Indeed. NATO member governments were well aware of what kind of extreme and violent groups they were backing on the ground. Some members of the Canadian Air Force, which flew 10 percent of the missions during NATO’s Libyan campaign, privately joked among themselves that they had become “Al Qaeda’s air force.”

Yet the British government, which cracked down on British citizens who went out to fight in Syria or Iraq, looked the other way at those who went out to fight in Libya. One U.K. citizen of Libyan descent, who had been under house arrest due to concerns that he might join violent extremists in Iraq, said he was “allowed to go [to Libya], no questions asked.” In fact, so many Libyan exiles went out to fight the Gadhafi regime from Manchester alone that today, there is even a mural in Tripoli to commemorate them. One of those exiles was Ramadan Abedi, a member of the Al Qaeda-aligned Libyan Islamic Fighting Group, and his 22-year-old son … Salman.

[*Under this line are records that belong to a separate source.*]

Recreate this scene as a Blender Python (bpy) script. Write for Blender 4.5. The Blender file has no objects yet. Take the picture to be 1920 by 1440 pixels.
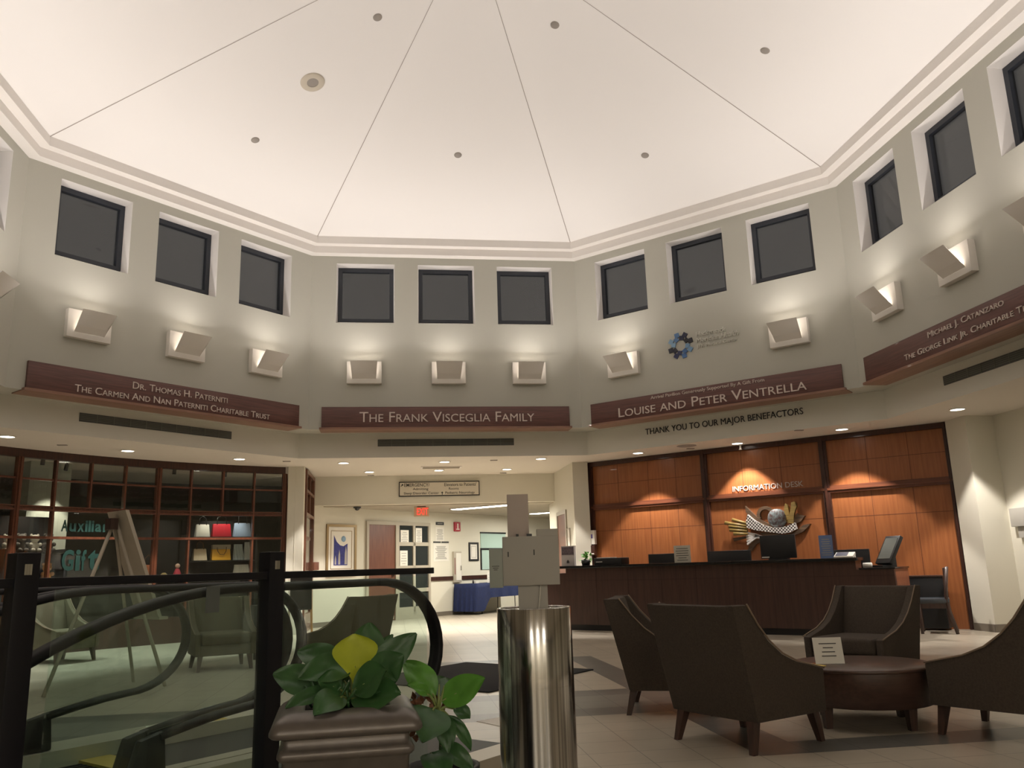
import bpy, bmesh, math, random
from mathutils import Vector, Matrix
PI = math.pi
SC = bpy.context.scene
COL = SC.collection

# ------------------------------------------------------------------ camera, world, exposure
cd = bpy.data.cameras.new('camera')
cam = bpy.data.objects.new('camera', cd)
COL.objects.link(cam)
cd.sensor_width = 36.0
cd.lens = 1559.43 / 1920 * 36.0
cd.clip_start = 0.05
_r = Vector((0.99037136, -0.13528388, -0.02937429))
_u = Vector((-0.00077236, -0.21758284, 0.97604155))
_f = Vector((0.13843404, 0.96662091, 0.2155923))
cam.matrix_world = Matrix(((_r.x, _u.x, -_f.x, -0.9561), (_r.y, _u.y, -_f.y, -9.0728), (_r.z, _u.z, -_f.z, 1.127), (0, 0, 0, 1)))
SC.camera = cam

wd = bpy.data.worlds.new('night_sky')
SC.world = wd
wd.use_nodes = True
bg = wd.node_tree.nodes['Background']
bg.inputs[0].default_value = (1.0, 1.0, 1.03, 1)
bg.inputs[1].default_value = 0.05

SC.view_settings.view_transform = 'Standard'
SC.view_settings.look = 'None'
SC.view_settings.exposure = 0.1
SC.view_settings.gamma = 1.0
SC.view_settings.use_curve_mapping = False
SC.cycles.transparent_max_bounces = 40

# light levels (watts)
E_SCONCE = 23.0
E_DOWN = 265.0
E_ADDED = 75.0  # unseen panel lights added behind the camera
E_FLUO = 40.0
E_SHOP = 70.0
WARM = (1.0, 0.925, 0.85)
SCONCE_COL = (1.0, 0.93, 0.885)

# ------------------------------------------------------------------ materials
def lin(r, g, b):
    def f(v):
        v /= 255.0
        return v / 12.92 if v <= 0.04045 else ((v + 0.055) / 1.055) ** 2.4
    return (f(r), f(g), f(b), 1)

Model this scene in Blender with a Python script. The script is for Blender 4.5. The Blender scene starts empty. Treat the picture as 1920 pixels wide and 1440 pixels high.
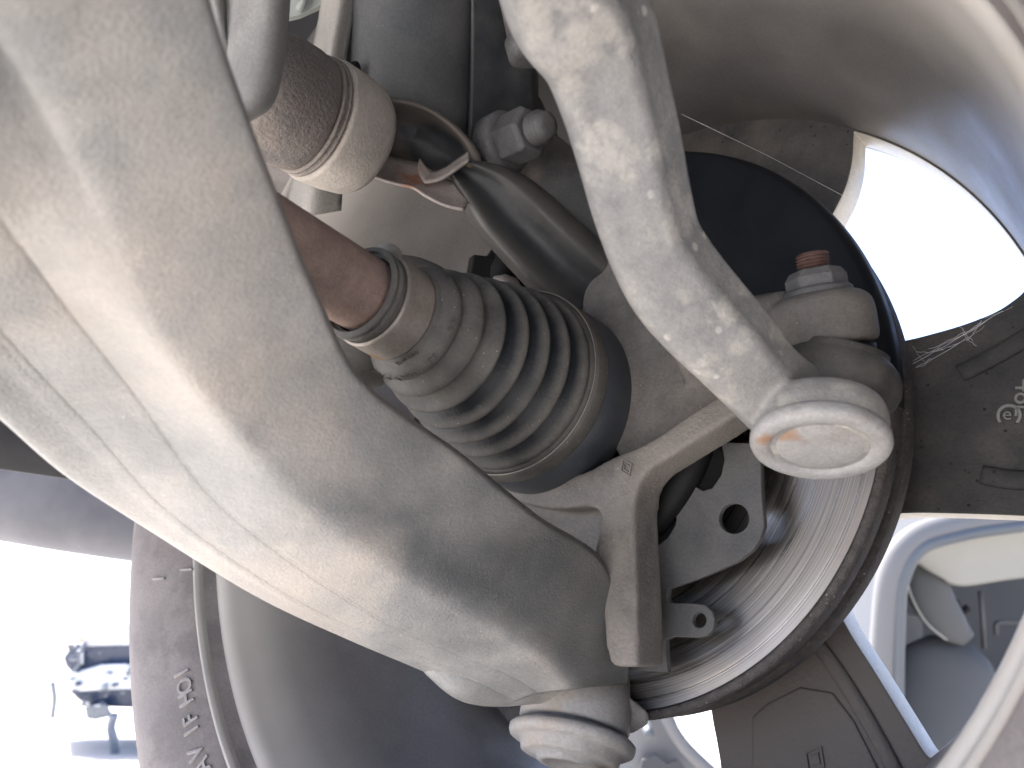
import bpy, bmesh, math, random
import numpy as np
from mathutils import Vector, Matrix
random.seed(7)
S = bpy.context.scene
C = bpy.context.scene.collection
# ------------------------------------------------------------------ camera, light, exposure
FPX = 1442.0; PITCH = math.radians(19); HC = 1.12
FW = np.array([0, math.cos(PITCH), math.sin(PITCH)]); DN = np.array([0, math.sin(PITCH), -math.cos(PITCH)]); RT = np.array([1., 0, 0])
CAM = np.array([0, 0, HC])
cd = bpy.data.cameras.new("camera"); cam = bpy.data.objects.new("camera", cd); C.objects.link(cam)
cam.location = CAM; cam.rotation_euler = (math.pi/2+PITCH, 0, 0)
cd.sensor_width = 36; cd.lens = 36*FPX/1920; cd.clip_start = 0.01; cd.clip_end = 2000
cd.dof.use_dof = True; cd.dof.focus_distance = 0.33; cd.dof.aperture_fstop = 14
S.camera = cam
W = bpy.data.worlds.new("World"); S.world = W; W.use_nodes = True
nt = W.node_tree; bg = nt.nodes["Background"]; sky = nt.nodes.new("ShaderNodeTexSky")
sky.sky_type = 'NISHITA'; sky.sun_disc = False
SUN_EL, SUN_AZ = math.radians(58), math.radians(-55)      # azimuth from +Y towards +X
sky.sun_elevation = SUN_EL; sky.sun_rotation = SUN_AZ; sky.dust_density = 2.2; sky.air_density = 0.45; sky.ozone_density = 1.0
bg.inputs[1].default_value = 0.15
nt.links.new(sky.outputs[0], bg.inputs[0])
sl = bpy.data.lights.new("sun", 'SUN'); sl.energy = 3.5; sl.angle = math.radians(3); sl.color = (1, .95, .88)
so = bpy.data.objects.new("sun", sl); C.objects.link(so)
sd = Vector((math.sin(SUN_AZ)*math.cos(SUN_EL), math.cos(SUN_AZ)*math.cos(SUN_EL), math.sin(SUN_EL)))
so.rotation_euler = sd.to_track_quat('Z', 'Y').to_euler(); so.location = (-3, -3, 6)
S.view_settings.view_transform = 'Standard'; S.view_settings.look = 'None'
S.view_settings.exposure = 2.85; S.view_settings.gamma = 1

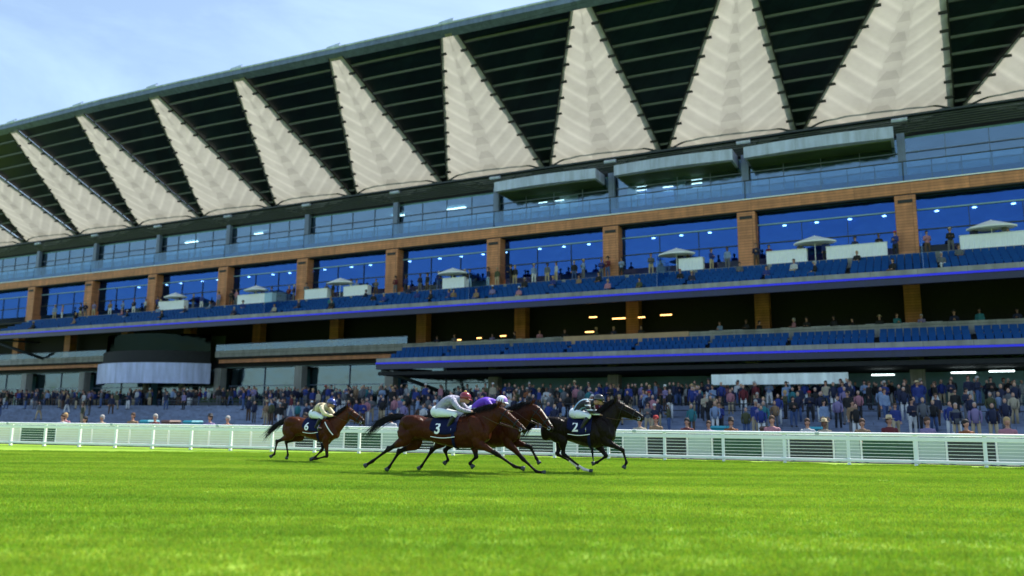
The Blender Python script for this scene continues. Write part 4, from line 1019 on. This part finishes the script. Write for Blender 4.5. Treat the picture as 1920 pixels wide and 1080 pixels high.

Former friends and acquaintances of Salman Abedi say he returned to the U.K. from Libya a “completely different guy.” The one-time partygoer, who took drugs and enjoyed a drink, came back an angry young man who had fought against Gadhafi and, allegedly, signed up with the Islamic State. (ISIS would later claim the Manchester attack.)

Remember: To explain how Abedi became a bomber is not to excuse him. He is responsible for a grotesque act of mass murder; the merciless killing of innocent kids. But who helped him find likeminded, hate-filled individuals with whom to train and fight? Who provided him with the battlefield on which he was recruited and radicalized? How did the Libya he travelled to end up becoming a haven for ISIS?

“Enough is enough,” said British Prime Minister Theresa May, in the wake of the London Bridge terror attack, which occurred just a month after the Manchester bombing. “When it comes to taking on extremism and terrorism, things need to change.”

Yes, they do. How about we stop allying with and arming unsavory groups abroad? How about we quit the Middle East regime-change business? How about we stop pretending that our wars abroad don’t lead to blowback at home? The sooner we do so, the more innocent lives we might be able save.